Saturday, October 5, 2013

Is Silicon Valley A Meritocracy?

Marketplace looks at how it is and isn't:
Michael Arrington, angel investor and founder of the website Tech Crunch told CNN a few years ago that in Silicon Valley “generally speaking, it doesn't matter what your education is. It doesn't matter who your parents are here.  You can become very successful based purely on your brain size and how you use it.”
A favorite example of the anyone-can-make-it-here narrative is the story of Max Levchin, co-founder of PayPal. Lacy knows his origin story by heart.
“Moved from the Soviet Union when he was 16,” she’ll tell you.  “His family had $300 in their pocket and he had to learn English by watching an old television set that he pulled out of a dumpster and repaired. Ten years later or so, he sold a company for $1.5 billion. Ask someone like Max Levchin ‘do you consider this place a meritocracy?’”
So I did.
But first, I wanted to make sure the story that gets told about him was right.
“Yeah, that's remarkably accurate,” Levchin said after I repeated the biography Lacy had told me. “The only thing I'm not sure is precise is the amount of dollars we had in our pocket. It might have been $200 or $400, I can't quite remember,” he laughed.  “But everything else is pretty much correct, including the TV story.”
Then I cut to the chase. Does he think Silicon Valley is a meritocracy?
First, he cautioned that it was hard for him to compare it to anything else, since it’s the only place he’s ever really worked. That said, “on the absolute scale, it seems quite meritocratic,” he told me.  “I've met lots of people that have succeeded independent of their humble or otherwise origins.”
But Levchin also cautioned there are certain details of his story that often get left out. “I was very lucky,” he said.
Luck came in many forms. Even though his parents couldn't afford a TV, they did scrape up enough money to buy him a computer.
“My family was very supportive of the idea that having access to a personal computer would do something good for me, and within a few weeks of landing in the U.S., they gave me a PC to work on, to play with and to explore,” he told me.
And the importance Levchin’s family gave to computer access was no accident.  His mother had been a computer programmer in the Ukraine. His father, grandfather and grandmother were physicists -- prominent ones.
In fact, if you go down the often-cited list of big tech companies with immigrant founder success stories -- PayPal, Intel, eBay, YouTube -- you'll find many of those immigrant founders had a parent who was a scientist or academic.
Just like in the rest of the country, a lot of your access to opportunity in Silicon Valley comes down to who you parents were and what they did.  I think Silicon Valley gets that rep partly because it is a place where nerds succeed, and they don't see as many not-so-smart but better looking people moving up ahead of them.  Plus, the Internet revolution has made them fantastically rich, and they have to find some way to justify it as more than just luck and mass markets at work. 

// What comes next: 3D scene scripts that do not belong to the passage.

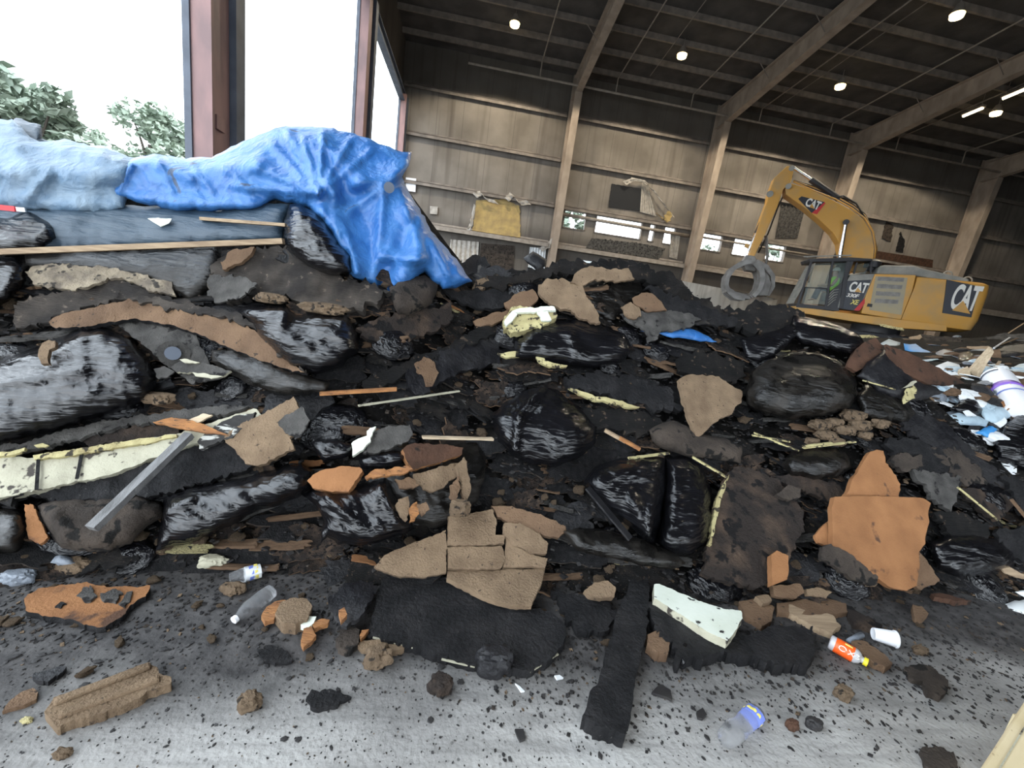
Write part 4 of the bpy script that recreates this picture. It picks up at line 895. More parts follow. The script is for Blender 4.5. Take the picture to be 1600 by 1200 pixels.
def slab(name, label, cat, poly, m, th=.02, lift=.05, step=14, jag=3.0, bump=.008, edge=None, group=None, dt=0.0, db=0.0, surf=None, follow=.0, sag=0.0, parent=None, bfreq=.03, smooth=True, ground=None, kind=None):
    SEED[0] += 1; sd = SEED[0]*1.7
    surf = surf or D
    if m in ('felt', 'bark', 'bark_pale', 'fiber_dark', 'felt_brown', 'felt_smooth', 'felt_grey'): jag *= 1.6
    pl = resample(poly, 4 if jag else 30, jag, sd)
    V, Fc, P = cdt(pl, step, SEED[0])
    y0 = V[:, 1].min(); y1 = V[:, 1].max()
    if ground is not None:
        W3 = [atZ(x, y, ground+th) for x, y in V]; nrm = Vector((0, 0, 1))
        W3 = [p+Vector((0, 0, bump*(fbm(p.x*9, p.y*9, sd)+.3))) for p in W3]
        back = [Vector((p.x, p.y, ground-.004)) for p in W3]
    else:
        pts = np.array([tuple(atY(x, y, surf(x, y))) for x, y in P]); c = pts.mean(0)
        U_, S_, Vt = np.linalg.svd(pts-c); nrm = Vector(Vt[2]); cv = Vector(c)
        if nrm.dot(CAMP-cv) < 0: nrm = -nrm
        # keep planes from turning edge-on
        view = (CAMP-cv).normalized()
        if nrm.dot(view) < .35: nrm = (nrm+view*.45).normalized()
        W3 = []
        de = dist_edge(V, P); dm = max(de.max(), 1)
        for k, (x, y) in enumerate(V):
            r = Vector(ray(x, y)); s_ = (cv-CAMP).dot(nrm)/r.dot(nrm); p = CAMP+r*s_
            if follow: p = p.lerp(atY(x, y, surf(x, y)), follow)
            d = p-CAMP; l = d.length; ty = (y-y0)/max(y1-y0, 1)
            lf = lift+dt*(1-ty)+db*ty+bump*fbm(x*bfreq, y*bfreq, sd)*2+bump*.6*fbm(x*bfreq*4, y*bfreq*4, sd)+sag*(de[k]/dm)
            W3.append(CAMP+d*((l-lf)/l))
        back = [p-nrm*th*(1+.3*nz(p.x*8, p.y*8, sd)) for p in W3]
    cnt = {}
    for f in Fc:
        for i in range(len(f)):
            e = tuple(sorted((f[i], f[(i+1) % len(f)]))); cnt.setdefault(e, []).append((f[i], f[(i+1) % len(f)]))
    n = len(W3); mb = MB(); mb.v = list(W3)+back
    for f in Fc: mb.f.append(list(f)); mb.m.append(0)
    for f in Fc: mb.f.append([q+n for q in f[::-1]]); mb.m.append(0)
    for e, l_ in cnt.items():
        if len(l_) == 1: a, b = l_[0]; mb.f.append([b, a, a+n, b+n]); mb.m.append(1 if edge else 0)
    mats = [M[m]]+([M[edge]] if edge else [])
    o = mb.build(name, mats, parent, smooth=smooth, autosm=.9)
    if parent is None: tag(o, label, cat, group, kind)
    elif label: o['label'] = label
    return o
def bag(name, label, cat, poly, m='bag', bulge=.14, lift=.03, step=8, jag=2.0, wr=.018, wdir=20, wf=.05, an=5.0, group=None, surf=None, ridges=(), prof=.7, parent=None, flat=0.0, back=.6, radial=None):
    SEED[0] += 1; sd = SEED[0]*2.3; surf = surf or D
    pl = resample(poly, 8, jag, sd); V, Fc, P = cdt(pl, step, SEED[0])
    pts = np.array([tuple(atY(x, y, surf(x, y))) for x, y in P]); c = pts.mean(0)
    U_, S_, Vt = np.linalg.svd(pts-c); nrm = Vector(Vt[2]); cv = Vector(c)
    if nrm.dot(CAMP-cv) < 0: nrm = -nrm
    view = (CAMP-cv).normalized()
    if nrm.dot(view) < .45: nrm = (nrm+view*.6).normalized()
    de = dist_edge(V, P); dm = max(de.max(), 1); ca, sa = math.cos(math.radians(wdir)), math.sin(math.radians(wdir))
    fr = []; bk = []
    for k, (x, y) in enumerate(V):
        r = Vector(ray(x, y)); s_ = (cv-CAMP).dot(nrm)/r.dot(nrm); p = CAMP+r*s_
        p = p.lerp(atY(x, y, surf(x, y)), .5)
        d = p-CAMP; l = d.length; u = d/l
        q = min(1, de[k]/(dm*prof)); h = math.sqrt(max(0, 1-(1-q)**2))
        a = x*ca+y*sa; b = -x*sa+y*ca
        if radial: 
            ang = math.atan2(y-radial[1], x-radial[0]); rr = math.hypot(x-radial[0], y-radial[1]); a = rr/an*1.5; b = ang*90
        wv = ridged(a*wf/an+nz(x*.01, y*.01, sd)*.6, b*wf, sd, 3)*wr+fbm(x*.018, y*.018, sd+3)*wr*1.6
        e = min(1, de[k]/12)
        f_ = bulge*h+wv*(.25+.75*e)
        for (x1, y1, x2, y2, am, wd) in ridges:
            ax, ay = x2-x1, y2-y1; l2 = ax*ax+ay*ay; t = max(0, min(1, ((x-x1)*ax+(y-y1)*ay)/l2)); dd = math.hypot(x-x1-t*ax, y-y1-t*ay)
            f_ += am*math.exp(-(dd/wd)**2)
        fr.append(p-u*(lift+f_)); bk.append(p-u*(lift-bulge*back*h-.004+(wv*(.25+.75*e) if flat else 0)-0) if not flat else p-u*(lift+f_)+u*flat)
    cnt = {}
    for f in Fc:
        for i in range(3):
            ed = tuple(sorted((f[i], f[(i+1) % 3]))); cnt.setdefault(ed, []).append((f[i], f[(i+1) % 3]))
    n = len(fr); mb = MB(); mb.v = fr+bk
    for f in Fc: mb.f.append(list(f)); mb.m.append(0)
    for f in Fc: mb.f.append([q+n for q in f[::-1]]); mb.m.append(0)
    for ed, l_ in cnt.items():
        if len(l_) == 1: a, b = l_[0]; mb.f.append([b, a, a+n, b+n]); mb.m.append(0)
    o = mb.build(name, M[m], parent, smooth=True)
    if parent is None: tag(o, label, cat, group)
    elif label: o['label'] = label
    return o
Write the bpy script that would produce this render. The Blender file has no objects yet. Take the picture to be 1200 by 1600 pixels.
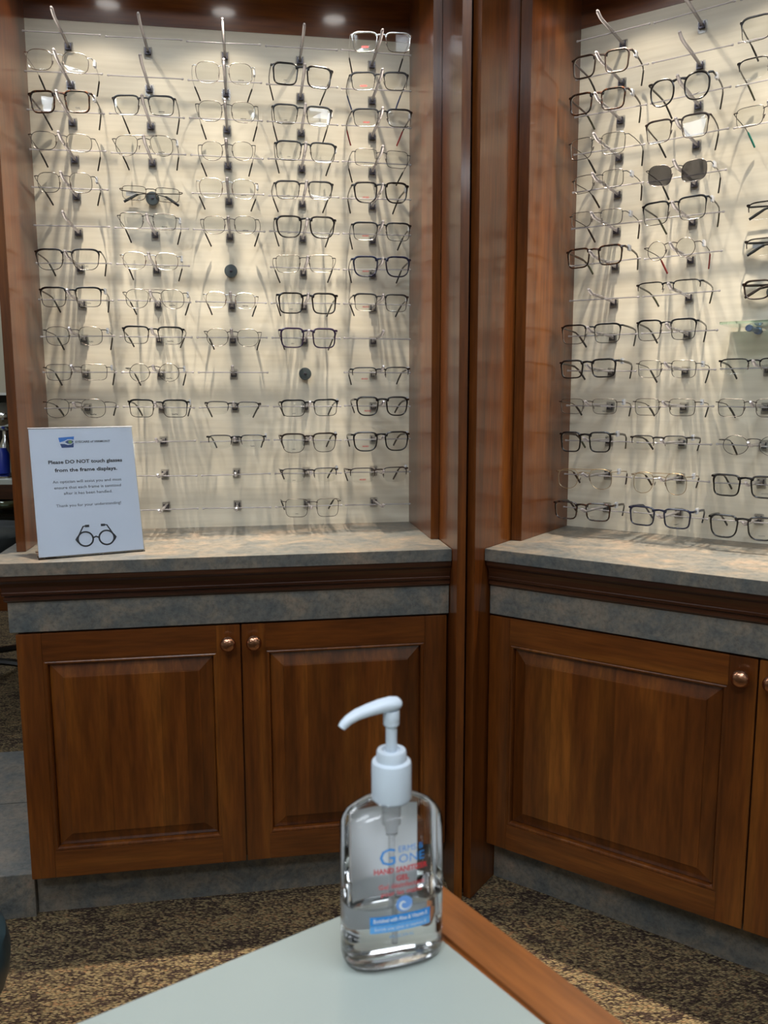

There's a lot of fascinating technology out there, but look at the list above.  Of those, only Intel actually makes anything.  PayPal is a site which allows people to make credit card transactions securely.  eBay is an online flea market/junk auction.  YouTube found a way to compress a gazillion videos that might have been recorded on VHS and sent in to America's (not really) Funniest Home Videos.  Other than the chipmaker, how much richer are our lives thanks to these inventions.  How about Twitter or this blog?  Is it really a good idea for me to text out whatever I'm thinking to the world?  And a lot of the web guys have gotten rich by being able to mine data and sell it to the barbarian marketers.  While it is good entertainment, a lot of Silicon Valley is just Hollywood run by geeks.